Learning the Art of Orienteering

Labor Day weekend found us in the woods. We were camping at a state park which happened to have an orienteering course. Our oldest was enthralled, and the rest of us were along for the adventure. Well, truth be told, one of us dislikes hiking, but she made a gallant effort...actually a Herculean effort when, at one point, we had to troop through thick woods blazing our own trail as we went. It was very much out of her comfort zone, but she courageously met the challenge.

Orienteering is, according to the state park's website, "the art of map and compass reading." Basically, we picked up this flyer at the office.

It is not a trail map. Instead it reveals the area where each marker post is located. Those are the circles you see on the map. Each marker post is numbered or lettered. They look like this:

The upper left corner shows the marker post number and the lower right corner is the letter you write on your brochure to prove you actually saw the marker post.

From post to post you are on your own. With the aid of the map, a compass, and your own ingenuity, you decide how to get from post to post.
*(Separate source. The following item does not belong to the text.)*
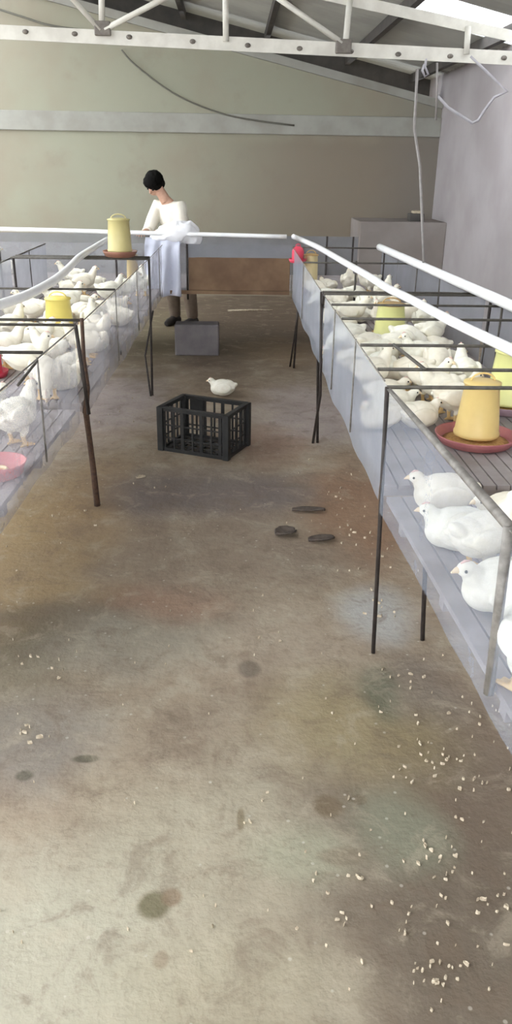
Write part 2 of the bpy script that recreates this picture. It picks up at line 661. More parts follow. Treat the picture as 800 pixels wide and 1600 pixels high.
cL, cR = T(0, 50), T(800, 91)
cs = (cR.z - cL.z) / (cR.x - cL.x)
tL, tR = T(535, -2), T(800, 57)
ts = (tR.z - tL.z) / (tR.x - tL.x)


def low_z(x):
    return cL.z + (x - cL.x) * cs


def top_z(x):
    return tL.z + (x - tL.x) * ts


xa, xb = XRIDGE, XR - .02
mb = MB()
mb.beam((xa, YT, low_z(xa)), (xb, YT, low_z(xb)), .008, .078)
mb.beam((xa, YT + .034, low_z(xa) + .036), (xb, YT + .034, low_z(xb) + .036), .07, .008)
part(mb, 'lower_chord', M['truss'], truss)
mb = MB()
mb.beam((xa, YT, top_z(xa)), (xb, YT, top_z(xb)), .008, .06)
mb.beam((xa, YT + .03, top_z(xa) + .03), (xb, YT + .03, top_z(xb) + .03), .06, .008)
part(mb, 'upper_chord', M['truss'], truss)
for (p0, p1) in (((160, 50), (158, -80)), ((353, 65), (352, -40)), ((539, 75), (546, 0)), ((728, 85), (731, 42))):
    a, b = T(*p0), T(*p1)
    b.z = top_z(b.x)
    part(MB().tube([a + Vector((0, -.012, 0)), b + Vector((0, -.012, 0))], .019, 10), 'web_post', M['truss'], truss, smooth=True)
for (p0, p1) in (((158, 48), (112, -3)), ((164, 47), (258, -2)), ((534, 68), (437, 0))):
    a, b = T(*p0), T(*p1)
    d = b - a
    k = (top_z(a.x) - a.z) / (d.z - ts * d.x)
    b = a + d * k
    part(MB().tube([a + Vector((0, -.02, 0)), b + Vector((0, -.02, 0))], .017, 10), 'web_brace', M['truss'], truss, smooth=True)
for px, py in ((161, 48), (536, 76)):
    a = T(px, py)
    part(MB().box((a.x - .05, YT - .035, a.z - .03), (a.x + .05, YT - .004, a.z + .05)), 'gusset', M['bolt'], truss, bevel=.006)
for px in (40, 117, 202, 301, 387, 468, 548, 622, 703, 787):
    a = T(px, chord_y(px))
    part(MB().ball((a.x, YT - .006, a.z), (.02, .012, .014), n=10), 'bolt', M['bolt'], truss, smooth=True)

# hook, hanging hose, cords
hk = MB().tube([T(666, 92), T(664, 104), T(669, 116), T(664, 120), T(660, 110), T(663, 100)], .008, 8)
tag(hk.build('wire_hook', M['white_cord'], smooth=True), 'pale wire hook hanging under the truss above the right cage', 'hook')
TOPZ = .97                                    # top of the cage frames
PIPEZ = TOPZ + .03
hb = onz(662, 410, PIPEZ + .03)
hp = [T(652, 108), T(650, 150), T(647, 200), ony(656, 260, YT + .03), ony(659, 330, (YT + hb.y) / 2), hb]
tag(MB().tube(hp, .009, 8).build('water_hose', M['hose'], smooth=True), 'pale water hose dropping from the truss to the outer white pipe', 'hose')
tag(MB().tube([T(683, 98), T(683, 130), T(681, 188)], .007, 6).build('hanging_cord', M['hose'], smooth=True),
    'short pale cord hanging straight down beside the wire hook', 'cord')
tag(MB().tube([T(735, 88), T(760, 112), T(792, 143), T(772, 152), T(757, 172), T(747, 188), T(738, 192), T(728, 186), T(700, 168), T(684, 150)], .009, 8).build('looped_rope', M['white_cord'], smooth=True),
    'white rope looped in front of the right wall', 'rope')


def wall_cable(pix, r, name, label):
    pts = [ony(px, py, YB - .06) for px, py in pix]
    fine = []
    for i in range(len(pts) - 1):
        for k in range(4):
            p0 = pts[max(0, i - 1)]
            p1, p2 = pts[i], pts[i + 1]
            p3 = pts[min(len(pts) - 1, i + 2)]
            t = k / 4
            fine.append(0.5 * ((2 * p1) + (p2 - p0) * t + (2 * p0 - 5 * p1 + 4 * p2 - p3) * t * t + (3 * p1 - p0 - 3 * p2 + p3) * t ** 3))
    fine.append(pts[-1])
    return tag(MB().tube(fine, r, 6).build(name, M['cable'], smooth=True), label, 'cable')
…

You can walk or run to the next marker.

We chose to walk, or be carried...

It took us about two hours or so to find all the markers - a bit long for little legs.

Some of the marker posts were easy to find. Others were a bit more tricky.

We found each and every one. {Mainly because it was important to our oldest son to finish the course and we wanted to support him.}

In the end, we were all glad we had found each marker post and finished the course...even our not so outdoorsy gal...after all, it counted for a day of school and she "didn't even have to do Latin."